Repeat only the lines running from the beginning of the material through the line that contains "from mathutils import Vector, Matrix".

::: Material provided :::

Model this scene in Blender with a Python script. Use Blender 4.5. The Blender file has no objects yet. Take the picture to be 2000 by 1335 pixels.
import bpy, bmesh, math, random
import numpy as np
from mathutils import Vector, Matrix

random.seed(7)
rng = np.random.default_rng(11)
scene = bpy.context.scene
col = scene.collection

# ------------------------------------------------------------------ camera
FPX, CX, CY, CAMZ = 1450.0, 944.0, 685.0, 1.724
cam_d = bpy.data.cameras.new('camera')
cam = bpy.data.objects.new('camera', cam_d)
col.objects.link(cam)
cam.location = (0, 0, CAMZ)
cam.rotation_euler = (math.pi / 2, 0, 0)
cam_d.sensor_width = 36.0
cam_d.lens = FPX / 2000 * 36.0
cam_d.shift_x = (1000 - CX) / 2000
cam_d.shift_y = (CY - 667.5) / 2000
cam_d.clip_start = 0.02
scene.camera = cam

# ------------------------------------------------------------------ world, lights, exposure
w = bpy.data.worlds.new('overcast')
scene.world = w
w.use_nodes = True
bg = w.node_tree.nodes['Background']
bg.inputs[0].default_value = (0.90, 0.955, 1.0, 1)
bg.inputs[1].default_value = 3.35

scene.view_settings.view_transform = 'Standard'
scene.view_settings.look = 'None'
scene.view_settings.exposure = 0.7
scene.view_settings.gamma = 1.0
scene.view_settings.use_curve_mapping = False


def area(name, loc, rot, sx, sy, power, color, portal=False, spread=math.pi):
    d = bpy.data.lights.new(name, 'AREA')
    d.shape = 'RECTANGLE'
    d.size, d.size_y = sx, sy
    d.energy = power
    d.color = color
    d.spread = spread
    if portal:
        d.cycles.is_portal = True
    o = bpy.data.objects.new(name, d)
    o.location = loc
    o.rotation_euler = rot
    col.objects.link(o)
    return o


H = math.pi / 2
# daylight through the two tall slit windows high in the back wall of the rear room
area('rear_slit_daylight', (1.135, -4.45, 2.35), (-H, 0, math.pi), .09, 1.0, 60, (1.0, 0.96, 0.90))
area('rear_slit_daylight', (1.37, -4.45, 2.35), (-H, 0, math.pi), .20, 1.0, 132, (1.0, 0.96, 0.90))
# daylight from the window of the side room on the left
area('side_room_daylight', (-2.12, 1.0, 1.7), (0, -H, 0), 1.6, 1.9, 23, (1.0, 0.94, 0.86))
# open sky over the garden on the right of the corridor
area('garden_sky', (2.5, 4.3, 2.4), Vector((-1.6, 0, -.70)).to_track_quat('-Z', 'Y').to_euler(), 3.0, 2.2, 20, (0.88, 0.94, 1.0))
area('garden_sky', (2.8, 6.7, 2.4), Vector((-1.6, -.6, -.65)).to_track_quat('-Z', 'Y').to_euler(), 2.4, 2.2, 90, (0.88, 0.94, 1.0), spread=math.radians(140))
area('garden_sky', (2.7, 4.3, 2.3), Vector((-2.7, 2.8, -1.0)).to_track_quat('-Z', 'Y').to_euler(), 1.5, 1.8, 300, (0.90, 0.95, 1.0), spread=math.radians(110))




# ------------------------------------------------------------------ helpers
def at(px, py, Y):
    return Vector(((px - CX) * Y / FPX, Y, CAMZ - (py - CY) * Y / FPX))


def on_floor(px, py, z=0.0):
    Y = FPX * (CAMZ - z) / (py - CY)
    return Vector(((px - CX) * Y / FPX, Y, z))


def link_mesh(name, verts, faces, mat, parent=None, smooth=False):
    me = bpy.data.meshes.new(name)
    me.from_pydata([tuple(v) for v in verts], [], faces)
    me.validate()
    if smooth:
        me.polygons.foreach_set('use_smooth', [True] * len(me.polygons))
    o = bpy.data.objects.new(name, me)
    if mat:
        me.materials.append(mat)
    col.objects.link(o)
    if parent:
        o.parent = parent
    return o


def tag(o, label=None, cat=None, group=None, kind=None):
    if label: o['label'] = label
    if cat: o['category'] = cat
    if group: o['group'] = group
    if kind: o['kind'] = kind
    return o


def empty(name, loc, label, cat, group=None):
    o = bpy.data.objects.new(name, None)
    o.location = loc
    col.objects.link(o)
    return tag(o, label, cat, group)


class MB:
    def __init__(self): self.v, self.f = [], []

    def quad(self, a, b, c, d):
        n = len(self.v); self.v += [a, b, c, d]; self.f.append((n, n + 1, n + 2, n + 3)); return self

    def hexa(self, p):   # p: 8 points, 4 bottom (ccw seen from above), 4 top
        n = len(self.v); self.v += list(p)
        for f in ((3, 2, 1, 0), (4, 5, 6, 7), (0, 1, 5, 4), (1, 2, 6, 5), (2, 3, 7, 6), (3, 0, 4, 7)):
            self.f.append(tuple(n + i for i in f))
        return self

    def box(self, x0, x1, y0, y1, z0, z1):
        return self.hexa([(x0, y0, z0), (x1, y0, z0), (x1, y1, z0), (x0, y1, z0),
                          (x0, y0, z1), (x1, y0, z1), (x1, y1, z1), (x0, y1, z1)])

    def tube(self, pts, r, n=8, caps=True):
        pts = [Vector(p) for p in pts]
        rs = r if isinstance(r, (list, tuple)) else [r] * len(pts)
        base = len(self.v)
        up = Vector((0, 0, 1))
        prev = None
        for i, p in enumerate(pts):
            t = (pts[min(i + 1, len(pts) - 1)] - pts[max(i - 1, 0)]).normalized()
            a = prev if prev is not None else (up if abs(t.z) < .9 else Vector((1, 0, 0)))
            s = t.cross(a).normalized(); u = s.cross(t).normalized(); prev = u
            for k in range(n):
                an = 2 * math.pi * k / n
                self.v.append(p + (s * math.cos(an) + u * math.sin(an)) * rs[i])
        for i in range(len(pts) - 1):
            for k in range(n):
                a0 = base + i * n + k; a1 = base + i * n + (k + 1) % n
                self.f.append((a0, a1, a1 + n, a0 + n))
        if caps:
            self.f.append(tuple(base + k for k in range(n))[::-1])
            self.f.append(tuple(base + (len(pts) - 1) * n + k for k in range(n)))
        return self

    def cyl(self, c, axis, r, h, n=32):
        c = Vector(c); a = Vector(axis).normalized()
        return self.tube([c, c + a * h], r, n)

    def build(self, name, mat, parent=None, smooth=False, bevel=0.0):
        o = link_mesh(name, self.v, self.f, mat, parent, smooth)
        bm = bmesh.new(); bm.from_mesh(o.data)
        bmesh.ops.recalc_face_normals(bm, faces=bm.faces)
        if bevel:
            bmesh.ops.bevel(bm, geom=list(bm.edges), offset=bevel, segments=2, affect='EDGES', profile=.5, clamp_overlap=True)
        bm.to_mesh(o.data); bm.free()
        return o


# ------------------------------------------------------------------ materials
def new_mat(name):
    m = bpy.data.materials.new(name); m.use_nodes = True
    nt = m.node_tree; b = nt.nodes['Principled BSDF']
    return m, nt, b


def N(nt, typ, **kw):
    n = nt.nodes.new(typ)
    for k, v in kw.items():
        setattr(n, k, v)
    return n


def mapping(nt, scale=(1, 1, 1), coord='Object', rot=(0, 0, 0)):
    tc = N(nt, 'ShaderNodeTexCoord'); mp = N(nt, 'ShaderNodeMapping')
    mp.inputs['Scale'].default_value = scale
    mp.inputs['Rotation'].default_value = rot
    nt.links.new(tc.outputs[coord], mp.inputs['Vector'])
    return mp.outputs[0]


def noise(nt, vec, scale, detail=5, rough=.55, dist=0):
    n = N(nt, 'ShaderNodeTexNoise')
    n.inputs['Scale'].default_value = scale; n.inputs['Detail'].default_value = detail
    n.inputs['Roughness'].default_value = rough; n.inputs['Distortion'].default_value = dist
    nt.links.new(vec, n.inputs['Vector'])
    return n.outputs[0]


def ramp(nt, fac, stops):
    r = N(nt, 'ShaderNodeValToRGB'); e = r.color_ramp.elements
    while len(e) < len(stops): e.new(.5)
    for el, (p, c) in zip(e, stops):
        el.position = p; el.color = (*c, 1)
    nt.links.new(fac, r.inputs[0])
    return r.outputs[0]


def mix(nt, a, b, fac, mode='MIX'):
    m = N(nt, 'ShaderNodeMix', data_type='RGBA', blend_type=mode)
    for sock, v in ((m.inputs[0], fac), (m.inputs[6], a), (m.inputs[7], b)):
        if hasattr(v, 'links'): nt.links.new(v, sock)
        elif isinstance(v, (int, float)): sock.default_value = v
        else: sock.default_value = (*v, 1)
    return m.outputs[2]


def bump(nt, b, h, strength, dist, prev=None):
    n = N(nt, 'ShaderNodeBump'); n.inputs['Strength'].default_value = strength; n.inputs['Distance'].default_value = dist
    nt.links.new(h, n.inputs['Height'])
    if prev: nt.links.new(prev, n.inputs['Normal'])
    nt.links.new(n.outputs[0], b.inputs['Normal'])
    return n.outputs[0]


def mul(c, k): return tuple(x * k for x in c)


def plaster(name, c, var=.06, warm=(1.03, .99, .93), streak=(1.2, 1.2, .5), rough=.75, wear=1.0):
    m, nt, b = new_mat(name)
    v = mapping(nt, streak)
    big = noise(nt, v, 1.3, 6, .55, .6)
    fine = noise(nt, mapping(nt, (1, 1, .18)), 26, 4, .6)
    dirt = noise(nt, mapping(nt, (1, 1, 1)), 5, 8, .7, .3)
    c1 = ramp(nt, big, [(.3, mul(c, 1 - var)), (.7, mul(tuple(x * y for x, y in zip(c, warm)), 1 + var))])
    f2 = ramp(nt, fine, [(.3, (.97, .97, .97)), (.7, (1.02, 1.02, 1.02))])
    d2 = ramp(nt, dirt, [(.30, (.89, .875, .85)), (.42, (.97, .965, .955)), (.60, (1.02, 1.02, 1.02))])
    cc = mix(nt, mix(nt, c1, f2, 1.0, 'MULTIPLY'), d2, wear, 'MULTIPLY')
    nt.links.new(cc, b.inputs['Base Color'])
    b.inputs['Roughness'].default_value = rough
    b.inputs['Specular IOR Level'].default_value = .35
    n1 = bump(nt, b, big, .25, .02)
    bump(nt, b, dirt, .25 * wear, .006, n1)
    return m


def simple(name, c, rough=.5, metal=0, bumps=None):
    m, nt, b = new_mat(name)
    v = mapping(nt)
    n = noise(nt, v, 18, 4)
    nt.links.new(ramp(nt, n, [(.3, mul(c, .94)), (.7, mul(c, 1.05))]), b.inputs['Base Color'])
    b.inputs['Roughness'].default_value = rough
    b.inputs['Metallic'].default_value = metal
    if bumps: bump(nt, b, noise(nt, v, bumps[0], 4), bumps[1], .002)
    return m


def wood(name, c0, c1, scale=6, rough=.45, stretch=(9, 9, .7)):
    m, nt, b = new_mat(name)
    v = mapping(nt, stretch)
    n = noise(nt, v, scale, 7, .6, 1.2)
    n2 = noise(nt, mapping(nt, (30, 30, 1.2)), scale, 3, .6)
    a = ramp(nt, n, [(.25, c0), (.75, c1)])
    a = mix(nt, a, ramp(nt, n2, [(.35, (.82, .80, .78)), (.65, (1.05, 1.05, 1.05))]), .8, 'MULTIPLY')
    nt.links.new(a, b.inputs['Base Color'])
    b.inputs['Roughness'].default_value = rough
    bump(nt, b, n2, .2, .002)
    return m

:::

- Output below
Model this scene in Blender with a Python script. Use Blender 4.5. The Blender file has no objects yet. Take the picture to be 2000 by 1335 pixels.
import bpy, bmesh, math, random
import numpy as np
from mathutils import Vector, Matrix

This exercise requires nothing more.